AT&T looks to shake up local phone industry
Thursday, June 14, 2001 | 11:05 a.m.
AT&T Wireless has entered the Las Vegas local phone industry, offering what the company calls "fixed-wireless" technology in a bundled package that includes long-distance phone service and high-speed Internet access.
This service, which caters strictly to residential customers in the initial rollout, is different from AT&T Wireless' mobile phone service.
The reason: its intended for fixed uses, like a typical home phone with a slight alteration. The outside phone wires aren't used, and the service is transmitted to an antenna installed on a customers home.
Customers are able to retain their original phone numbers.
The services in the bundled package come with certain stipulations. In order to sign up for the local phone service, customers must join AT&T's long-distance plan, said Ed Hertz, president of AT&T Fixed Wireless' western region.
Customers that want the local and long-distance service, however, are not required to sign up for the high-speed Internet access.
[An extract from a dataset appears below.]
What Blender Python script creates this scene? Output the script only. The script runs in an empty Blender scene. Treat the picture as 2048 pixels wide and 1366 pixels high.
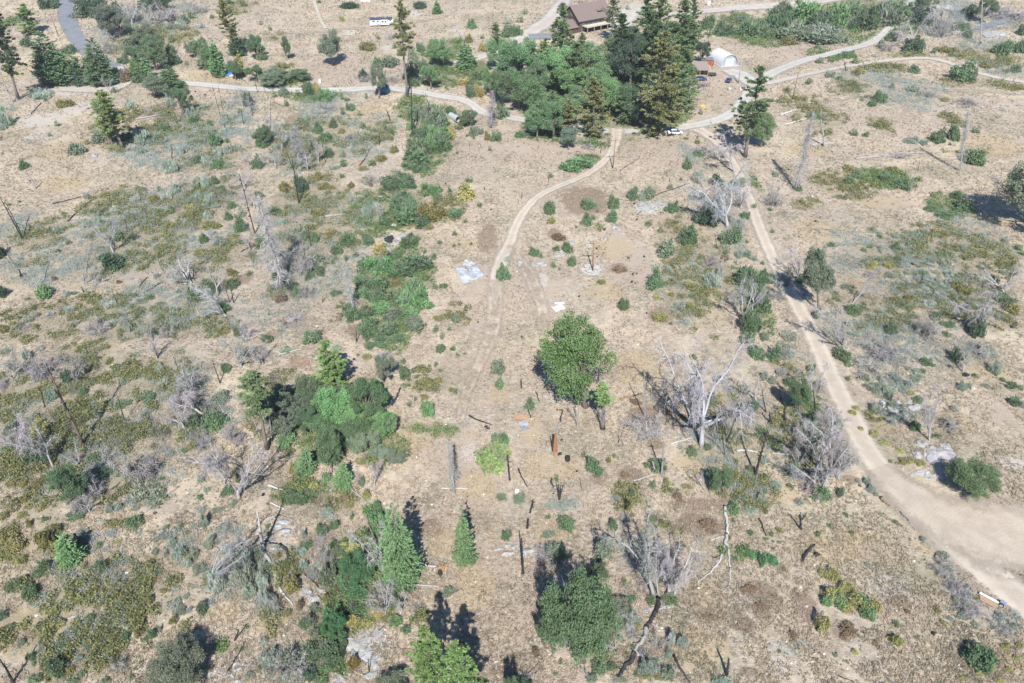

But those who want the broadband Internet access must sign up for the bundled package, Hertz said.
Tom Baker, general manager of the Las Vegas division of AT&T Fixed Wireless, said this is not a move to merge fixed and mobile phone services.
"Mobile wireless and fixed wireless are two different things," he said. "(Fixed wireless) is really just another option for the local link."
Hertz said the company is using the bundled package to tout the company's entrance into the local phone service in new markets.
"We feel (local phone service) is an under-served need," Hertz said. "The residential customer doesn't have that many choices."
Hertz said the benefit of AT&T Digital Broadband is the low cost of long-distance service -- 7 cents per minute. Also, the installation of service is guaranteed to be done within three days of requesting service.
However, for customers who want to retain their current phone number, installation may take as much as two weeks because AT&T has to coordinate that with the customer's current phone company, Hertz said.
Companies offering local phone service -- excluding wireless carriers -- in the Las Vegas residential and business markets include Sprint, Mpower Communications, XO Communications, and Pac-West, said Cynthia Messina, spokeswoman for the Nevada Public Utilities Commission.
Nevada Bell owner and Cingular Wireless operator SBC Communications plans to offer local and long- distance phone service to Las Vegas residents by April 2002.
Cox Communications, Las Vegas' cable television provider, is laying an underground ring of fiber optics around the valley to improve its cable television service and possibly use that network to establish its own phone service infrastructure, said Steve Schorr, Cox's vice president of public and governmental affairs.
Cox also has a license from the PUC to tie into Sprint's network and resell phone service. But Schorr said the company has not acted on it because Cox believes the profit margins would be too thin if it were to resell the service at the rates Cox would have to pay for it.
"We are constantly evaluating our position by watching the rate's established by the ILEC (incumbent local exchange carrier), or if it's more cost-efficient to develop our own facility-based network," Schorr said.
He said to establish Cox's own network in Las Vegas would involve an investment of more than $100 million.
AT&T Wireless, which already has its own tracking stock separate from AT&T Corp., is set to spin off from AT&T Corp. July 9. At that time, AT&T Wireless will be run by its own board of directors and executive staff.
Las Vegas is the 11th U.S. market in which AT&T Wireless has introduced AT&T Digital Broadband since launching the service in March 2000. The company has 30,000 customers using the service in the combined markets.
Hertz said the company had invested $2 billion to develop the technology and roll the service out into the 11 markets. Some of them include: Dallas/Fort Worth, Texas, San Diego, Houston and Los Angeles.
Las Vegas customers of AT&T Digital Broadband would receive a single monthly bill that would include the charges of local, long-distance and high-speed Internet access.
Monthly local service starts at $12.95, while in-state and out-of-state long-distance service is metered on a 7 cents per minute rate. Calls to Laughlin and Pahrump are considered long-distance.
High-speed Internet service is priced at $34.95 per month.
Sprint's speedy Internet access (digital subscriber line) starts at $44.99. But customers of Sprint's many different bundled packages of calling features can get DSL service at $39.99, said Sprint spokeswoman Detra Page.
The Greenspun family, owner of the Las Vegas Sun, is a minority investor in the XO and Cox systems in Las Vegas.